» **Work to do**: Extract and list every line that contains the word "part".
════════
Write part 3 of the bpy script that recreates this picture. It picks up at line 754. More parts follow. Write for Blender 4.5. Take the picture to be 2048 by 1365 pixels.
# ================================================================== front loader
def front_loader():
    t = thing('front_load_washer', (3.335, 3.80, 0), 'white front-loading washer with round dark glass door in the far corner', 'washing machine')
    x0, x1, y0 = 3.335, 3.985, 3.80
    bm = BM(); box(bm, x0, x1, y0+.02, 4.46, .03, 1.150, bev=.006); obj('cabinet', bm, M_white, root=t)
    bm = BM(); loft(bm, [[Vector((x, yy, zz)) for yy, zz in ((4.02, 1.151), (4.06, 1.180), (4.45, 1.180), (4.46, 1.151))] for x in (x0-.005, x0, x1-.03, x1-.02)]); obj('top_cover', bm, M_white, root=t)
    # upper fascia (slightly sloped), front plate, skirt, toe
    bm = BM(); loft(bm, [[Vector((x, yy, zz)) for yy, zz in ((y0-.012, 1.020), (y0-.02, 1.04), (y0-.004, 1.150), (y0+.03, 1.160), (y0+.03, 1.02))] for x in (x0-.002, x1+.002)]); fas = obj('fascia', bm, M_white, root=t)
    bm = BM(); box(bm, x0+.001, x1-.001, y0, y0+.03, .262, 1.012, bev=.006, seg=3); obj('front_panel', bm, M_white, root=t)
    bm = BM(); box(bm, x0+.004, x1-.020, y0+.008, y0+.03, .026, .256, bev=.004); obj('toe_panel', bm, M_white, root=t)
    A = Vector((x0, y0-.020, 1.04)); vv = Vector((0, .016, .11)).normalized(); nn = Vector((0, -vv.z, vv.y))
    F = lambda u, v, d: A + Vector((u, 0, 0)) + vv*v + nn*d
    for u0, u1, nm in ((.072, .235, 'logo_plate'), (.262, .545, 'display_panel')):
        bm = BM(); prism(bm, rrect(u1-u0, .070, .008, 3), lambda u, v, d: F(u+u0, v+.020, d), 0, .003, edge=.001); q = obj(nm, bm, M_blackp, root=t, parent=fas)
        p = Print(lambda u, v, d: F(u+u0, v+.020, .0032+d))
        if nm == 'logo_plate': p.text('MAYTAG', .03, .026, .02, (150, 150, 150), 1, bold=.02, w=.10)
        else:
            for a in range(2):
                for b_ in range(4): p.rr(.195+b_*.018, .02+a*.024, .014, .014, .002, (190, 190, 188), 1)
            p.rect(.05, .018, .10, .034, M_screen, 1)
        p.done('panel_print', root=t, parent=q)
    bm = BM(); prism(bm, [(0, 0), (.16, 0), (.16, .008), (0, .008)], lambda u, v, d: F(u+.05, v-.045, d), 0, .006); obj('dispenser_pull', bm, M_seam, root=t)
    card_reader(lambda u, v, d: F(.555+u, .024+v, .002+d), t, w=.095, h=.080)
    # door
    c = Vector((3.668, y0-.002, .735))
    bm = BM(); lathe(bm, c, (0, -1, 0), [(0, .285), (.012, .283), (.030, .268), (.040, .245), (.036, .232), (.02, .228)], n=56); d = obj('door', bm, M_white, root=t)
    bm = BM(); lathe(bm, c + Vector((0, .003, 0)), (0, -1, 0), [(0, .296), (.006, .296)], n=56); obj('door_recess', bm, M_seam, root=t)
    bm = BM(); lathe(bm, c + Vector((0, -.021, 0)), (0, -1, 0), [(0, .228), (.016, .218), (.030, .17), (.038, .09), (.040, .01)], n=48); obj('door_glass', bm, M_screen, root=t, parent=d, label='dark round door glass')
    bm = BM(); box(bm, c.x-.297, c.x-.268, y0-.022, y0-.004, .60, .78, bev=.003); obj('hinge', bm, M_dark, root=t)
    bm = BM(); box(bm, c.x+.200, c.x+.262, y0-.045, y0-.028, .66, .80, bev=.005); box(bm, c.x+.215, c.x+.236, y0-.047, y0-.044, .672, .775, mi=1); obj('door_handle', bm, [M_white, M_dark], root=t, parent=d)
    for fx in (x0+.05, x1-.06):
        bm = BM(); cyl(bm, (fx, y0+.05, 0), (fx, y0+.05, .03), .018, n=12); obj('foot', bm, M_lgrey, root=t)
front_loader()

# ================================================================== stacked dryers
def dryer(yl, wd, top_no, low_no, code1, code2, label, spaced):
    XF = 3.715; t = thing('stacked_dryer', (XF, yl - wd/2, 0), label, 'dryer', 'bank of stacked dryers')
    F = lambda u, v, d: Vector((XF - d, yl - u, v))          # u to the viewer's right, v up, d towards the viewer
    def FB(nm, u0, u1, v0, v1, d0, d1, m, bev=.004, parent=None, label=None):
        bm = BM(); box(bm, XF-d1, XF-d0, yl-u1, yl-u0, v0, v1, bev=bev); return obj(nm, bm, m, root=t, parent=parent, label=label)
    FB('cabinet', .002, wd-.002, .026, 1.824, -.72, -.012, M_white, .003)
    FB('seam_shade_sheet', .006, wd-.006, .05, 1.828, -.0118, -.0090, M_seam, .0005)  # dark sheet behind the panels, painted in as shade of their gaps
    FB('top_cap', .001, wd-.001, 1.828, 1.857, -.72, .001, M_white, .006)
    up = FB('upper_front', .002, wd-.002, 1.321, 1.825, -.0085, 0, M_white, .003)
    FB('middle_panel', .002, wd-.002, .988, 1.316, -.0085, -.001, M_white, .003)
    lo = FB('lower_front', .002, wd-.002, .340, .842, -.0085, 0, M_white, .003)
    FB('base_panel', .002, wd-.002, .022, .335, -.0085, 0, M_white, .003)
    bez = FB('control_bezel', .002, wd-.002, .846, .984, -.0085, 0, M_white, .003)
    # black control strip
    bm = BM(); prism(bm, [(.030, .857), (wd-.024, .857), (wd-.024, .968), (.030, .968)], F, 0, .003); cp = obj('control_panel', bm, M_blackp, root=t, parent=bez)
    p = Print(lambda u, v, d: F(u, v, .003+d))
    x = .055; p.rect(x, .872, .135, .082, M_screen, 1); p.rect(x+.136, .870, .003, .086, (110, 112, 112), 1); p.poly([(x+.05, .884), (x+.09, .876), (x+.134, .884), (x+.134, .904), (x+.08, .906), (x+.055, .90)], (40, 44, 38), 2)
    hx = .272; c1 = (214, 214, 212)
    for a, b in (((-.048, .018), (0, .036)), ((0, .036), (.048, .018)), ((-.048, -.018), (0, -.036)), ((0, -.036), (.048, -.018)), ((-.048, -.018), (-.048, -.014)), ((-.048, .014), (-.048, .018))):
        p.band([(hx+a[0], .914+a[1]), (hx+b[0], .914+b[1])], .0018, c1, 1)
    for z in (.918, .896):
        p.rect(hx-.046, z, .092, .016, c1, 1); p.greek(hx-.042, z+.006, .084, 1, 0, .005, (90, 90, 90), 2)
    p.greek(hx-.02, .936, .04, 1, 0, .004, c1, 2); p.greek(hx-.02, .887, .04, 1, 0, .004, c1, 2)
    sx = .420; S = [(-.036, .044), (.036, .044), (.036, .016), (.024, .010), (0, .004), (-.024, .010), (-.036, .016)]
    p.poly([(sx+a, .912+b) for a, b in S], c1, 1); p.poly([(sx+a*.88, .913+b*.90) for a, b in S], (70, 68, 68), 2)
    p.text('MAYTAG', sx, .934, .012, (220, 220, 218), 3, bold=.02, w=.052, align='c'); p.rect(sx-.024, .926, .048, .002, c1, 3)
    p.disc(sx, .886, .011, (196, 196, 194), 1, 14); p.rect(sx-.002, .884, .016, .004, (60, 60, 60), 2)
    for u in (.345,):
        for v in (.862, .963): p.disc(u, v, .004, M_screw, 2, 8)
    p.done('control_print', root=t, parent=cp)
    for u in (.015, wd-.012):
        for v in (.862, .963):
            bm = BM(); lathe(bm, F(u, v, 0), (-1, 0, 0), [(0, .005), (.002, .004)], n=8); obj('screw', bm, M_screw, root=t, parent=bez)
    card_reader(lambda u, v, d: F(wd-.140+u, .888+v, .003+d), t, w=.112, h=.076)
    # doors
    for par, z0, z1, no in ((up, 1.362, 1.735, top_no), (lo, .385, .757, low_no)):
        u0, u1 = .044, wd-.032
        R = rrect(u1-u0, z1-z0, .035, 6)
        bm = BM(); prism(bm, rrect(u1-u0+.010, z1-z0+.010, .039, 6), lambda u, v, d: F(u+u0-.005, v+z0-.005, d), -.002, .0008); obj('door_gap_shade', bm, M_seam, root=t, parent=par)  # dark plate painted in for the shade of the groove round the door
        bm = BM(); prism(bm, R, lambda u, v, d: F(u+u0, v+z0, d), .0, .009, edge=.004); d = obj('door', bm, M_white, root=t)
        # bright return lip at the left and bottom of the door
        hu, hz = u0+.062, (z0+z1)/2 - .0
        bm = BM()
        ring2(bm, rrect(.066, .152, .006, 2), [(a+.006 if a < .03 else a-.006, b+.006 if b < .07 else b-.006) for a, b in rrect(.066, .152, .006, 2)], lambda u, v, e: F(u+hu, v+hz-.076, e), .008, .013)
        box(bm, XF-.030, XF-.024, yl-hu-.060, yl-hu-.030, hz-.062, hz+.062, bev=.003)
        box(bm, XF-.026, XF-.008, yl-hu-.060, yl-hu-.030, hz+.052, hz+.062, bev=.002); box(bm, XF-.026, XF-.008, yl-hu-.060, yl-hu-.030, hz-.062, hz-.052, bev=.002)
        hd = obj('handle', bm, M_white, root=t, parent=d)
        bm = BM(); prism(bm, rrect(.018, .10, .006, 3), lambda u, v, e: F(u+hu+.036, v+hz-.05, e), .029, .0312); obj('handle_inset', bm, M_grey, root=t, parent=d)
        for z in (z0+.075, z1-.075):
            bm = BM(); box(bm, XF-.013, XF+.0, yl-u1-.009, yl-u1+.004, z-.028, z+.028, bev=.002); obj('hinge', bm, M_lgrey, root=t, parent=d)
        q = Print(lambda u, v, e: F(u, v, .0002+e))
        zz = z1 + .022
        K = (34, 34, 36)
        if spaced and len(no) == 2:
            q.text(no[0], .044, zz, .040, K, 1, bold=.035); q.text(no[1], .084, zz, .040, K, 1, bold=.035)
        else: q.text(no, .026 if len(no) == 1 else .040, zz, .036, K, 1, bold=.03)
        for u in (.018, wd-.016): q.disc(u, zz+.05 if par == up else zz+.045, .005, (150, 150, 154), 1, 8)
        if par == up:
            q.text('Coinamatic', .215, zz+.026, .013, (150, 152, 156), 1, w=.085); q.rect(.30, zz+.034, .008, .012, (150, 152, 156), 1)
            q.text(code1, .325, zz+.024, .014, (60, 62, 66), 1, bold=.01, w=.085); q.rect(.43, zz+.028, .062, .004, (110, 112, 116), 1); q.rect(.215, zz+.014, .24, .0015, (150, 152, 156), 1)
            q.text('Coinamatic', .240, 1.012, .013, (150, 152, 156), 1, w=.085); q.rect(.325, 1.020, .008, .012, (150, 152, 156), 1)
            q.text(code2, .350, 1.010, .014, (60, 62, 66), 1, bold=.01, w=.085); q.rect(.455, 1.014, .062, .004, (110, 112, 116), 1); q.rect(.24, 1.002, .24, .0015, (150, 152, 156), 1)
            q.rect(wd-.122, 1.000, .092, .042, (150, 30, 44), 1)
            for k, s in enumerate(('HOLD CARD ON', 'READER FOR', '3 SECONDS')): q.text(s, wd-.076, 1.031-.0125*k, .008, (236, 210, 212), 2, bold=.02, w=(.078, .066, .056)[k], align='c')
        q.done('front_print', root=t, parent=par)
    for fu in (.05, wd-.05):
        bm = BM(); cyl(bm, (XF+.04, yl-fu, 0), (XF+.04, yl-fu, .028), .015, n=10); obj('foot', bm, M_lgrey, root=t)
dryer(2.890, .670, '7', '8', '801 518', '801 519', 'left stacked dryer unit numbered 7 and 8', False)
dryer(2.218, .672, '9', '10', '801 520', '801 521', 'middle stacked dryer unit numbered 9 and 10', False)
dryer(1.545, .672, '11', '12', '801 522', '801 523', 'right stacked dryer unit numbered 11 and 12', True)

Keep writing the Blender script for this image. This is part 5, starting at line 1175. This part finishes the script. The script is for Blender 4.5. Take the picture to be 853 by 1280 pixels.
════════
» **Reply**:
Write part 3 of the bpy script that recreates this picture. It picks up at line 754. More parts follow. Write for Blender 4.5. Take the picture to be 2048 by 1365 pixels.
Keep writing the Blender script for this image. This is part 5, starting at line 1175. This part finishes the script. The script is for Blender 4.5. Take the picture to be 853 by 1280 pixels.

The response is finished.